Lurid emotion from the dark heart of modern America
FICTION:The Corn Maiden and Other Nightmares, By Joyce Carol Oates, Head of Zeus, 365pp, £16.99
Where do you start with the phenomenal Joyce Carol Oates? Most reviewers, to her chagrin, go belly-up and start with the mystery of her huge productivity, and I’m not going to be an exception. In a career of 40-odd years she has published more than 50 stylish and sophisticated novels and at least the same number of collections of stories, poems, essays and plays.
She’s like one of those 19th-century novelists who would write 10,000 words before breakfast. But unlike, say, Trollope, she’s not easy on herself or on the reader. At her best she writes vivid, intense depictions of the dark heart of modern America with a knowledge that must be hard to live with. Imaginatively, she’s obsessed with violence. Rape, incest, passionate murder under all its names, infanticide, fratricide, parricide. Her characters tend to be outwardly successful urbane people who are seething inside with secret and dangerous emotions, primarily jealousy.
This latest work, a collection of stories published in magazines over the past few years, is fairly typical Oates. In The Corn Maiden, which is really a novella, both in length and development, there’s the malign child, Jude, clever and manipulative and plain, and the pretty golden-haired innocent child, Marissa, who becomes her obsession and her victim.
Jude, with the help of her more stolid acolytes, abducts Marissa from her after-school trip to the 7-Eleven store to play the role of the corn maiden, a sacrifice offered to the gods by a part-fictional, part-composite Indian tribe. Imprisoned in a cellar on her velvet bier – Jude is a nascent impresario – Marissa is fed sedatives and a diet intended to cause death by starvation. “It was Taboo Jude said for the Corn Maiden to ingest any foods except white foods.”
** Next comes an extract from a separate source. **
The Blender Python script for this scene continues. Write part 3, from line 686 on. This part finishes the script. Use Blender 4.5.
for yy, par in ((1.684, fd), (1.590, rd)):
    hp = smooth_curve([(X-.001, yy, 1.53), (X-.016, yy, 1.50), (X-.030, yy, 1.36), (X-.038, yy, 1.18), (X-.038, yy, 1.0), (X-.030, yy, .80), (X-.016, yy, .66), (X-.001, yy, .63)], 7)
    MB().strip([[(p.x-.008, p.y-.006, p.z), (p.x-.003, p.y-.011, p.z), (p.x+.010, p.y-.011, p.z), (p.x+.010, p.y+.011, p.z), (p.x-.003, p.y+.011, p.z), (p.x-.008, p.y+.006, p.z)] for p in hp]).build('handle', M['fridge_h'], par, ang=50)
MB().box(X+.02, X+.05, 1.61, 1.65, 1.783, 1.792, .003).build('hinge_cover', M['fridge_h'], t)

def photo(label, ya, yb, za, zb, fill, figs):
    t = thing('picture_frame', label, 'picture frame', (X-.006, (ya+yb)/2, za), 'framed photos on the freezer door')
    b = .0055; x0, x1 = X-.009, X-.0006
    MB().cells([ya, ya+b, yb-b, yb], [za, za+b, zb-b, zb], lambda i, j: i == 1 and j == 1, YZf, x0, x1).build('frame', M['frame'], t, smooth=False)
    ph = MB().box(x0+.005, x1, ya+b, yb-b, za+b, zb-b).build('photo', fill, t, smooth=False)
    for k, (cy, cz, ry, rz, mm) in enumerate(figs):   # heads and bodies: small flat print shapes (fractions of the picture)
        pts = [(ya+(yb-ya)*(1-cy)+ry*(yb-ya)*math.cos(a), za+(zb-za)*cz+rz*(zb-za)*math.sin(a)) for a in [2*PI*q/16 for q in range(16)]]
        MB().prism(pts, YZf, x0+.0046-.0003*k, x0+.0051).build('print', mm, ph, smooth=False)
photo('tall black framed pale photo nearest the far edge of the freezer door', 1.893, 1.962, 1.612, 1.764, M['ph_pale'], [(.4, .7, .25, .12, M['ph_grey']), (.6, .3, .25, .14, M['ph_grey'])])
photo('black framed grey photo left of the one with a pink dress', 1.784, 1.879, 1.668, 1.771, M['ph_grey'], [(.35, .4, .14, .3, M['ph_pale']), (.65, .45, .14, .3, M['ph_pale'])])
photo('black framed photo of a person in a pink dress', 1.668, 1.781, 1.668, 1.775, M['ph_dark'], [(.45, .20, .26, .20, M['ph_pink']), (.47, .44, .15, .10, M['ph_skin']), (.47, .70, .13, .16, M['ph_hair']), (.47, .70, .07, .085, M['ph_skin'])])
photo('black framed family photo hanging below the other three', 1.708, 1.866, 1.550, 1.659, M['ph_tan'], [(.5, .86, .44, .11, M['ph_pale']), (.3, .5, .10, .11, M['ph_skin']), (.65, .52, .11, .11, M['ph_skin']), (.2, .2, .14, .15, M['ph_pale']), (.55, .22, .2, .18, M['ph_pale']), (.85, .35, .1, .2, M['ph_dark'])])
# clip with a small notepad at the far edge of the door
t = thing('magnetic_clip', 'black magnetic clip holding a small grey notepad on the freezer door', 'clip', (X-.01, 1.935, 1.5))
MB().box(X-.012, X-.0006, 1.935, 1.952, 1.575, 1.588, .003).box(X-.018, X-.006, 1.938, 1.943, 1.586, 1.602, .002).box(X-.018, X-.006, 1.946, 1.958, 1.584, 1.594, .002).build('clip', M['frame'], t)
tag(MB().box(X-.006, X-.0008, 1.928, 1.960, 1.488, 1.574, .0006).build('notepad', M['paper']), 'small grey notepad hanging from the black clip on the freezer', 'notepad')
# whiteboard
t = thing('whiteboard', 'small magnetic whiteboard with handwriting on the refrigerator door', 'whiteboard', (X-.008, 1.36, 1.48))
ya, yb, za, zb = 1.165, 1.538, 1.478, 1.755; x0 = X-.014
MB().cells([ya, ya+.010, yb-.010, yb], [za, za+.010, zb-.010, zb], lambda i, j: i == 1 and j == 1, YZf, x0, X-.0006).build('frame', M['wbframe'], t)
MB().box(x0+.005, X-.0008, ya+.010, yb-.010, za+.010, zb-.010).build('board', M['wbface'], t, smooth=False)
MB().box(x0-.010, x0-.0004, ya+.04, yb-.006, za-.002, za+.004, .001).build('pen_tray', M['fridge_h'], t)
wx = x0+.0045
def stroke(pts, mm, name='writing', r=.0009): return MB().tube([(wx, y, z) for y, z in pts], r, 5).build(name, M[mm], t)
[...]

As the corn maiden pales and pines like a fairy-tale archetype, the twisted Jude plots and plays with the police, the schoolteachers and Marissa’s distraught mother. It’s a riveting story, affecting as well as suspenseful. Oates doesn’t flinch from grisly outcomes and we fear for the fate of the poor corn maiden, for her bereft guilt-ridden mother, for the teacher who is arrested for the crime. And we fear for Jude. Even gifted with inner darkness, she’s still a pitiable girl. There’s also a hint of humour in the writing that cools it down and makes it just slightly but delectably playful. And yes, the ending is violent and terrible. But also surprisingly, gratefully, happy. Happy-ish anyway. The Corn Maiden may not bear much pondering but it’s certainly a kind of perfect fairy tale.
Childhood perspectives
Coming after it, the other stories can seem flat and merely sensational. In Beersheba, a deranged girl takes violent revenge on a man who, as she sees it, destroyed her mother’s life. In Nobody Knows My Name, a jealous child does the same to her baby sister. Or does she? Was it the wild cat, the “thistledown gray” cat, who may or not be imaginary? This story is rich with the prejudices and fierce honesties of childhood and the hopeful hypocrisies of adults, but the denouement seems strangely hackneyed as if we’ve read this story often before.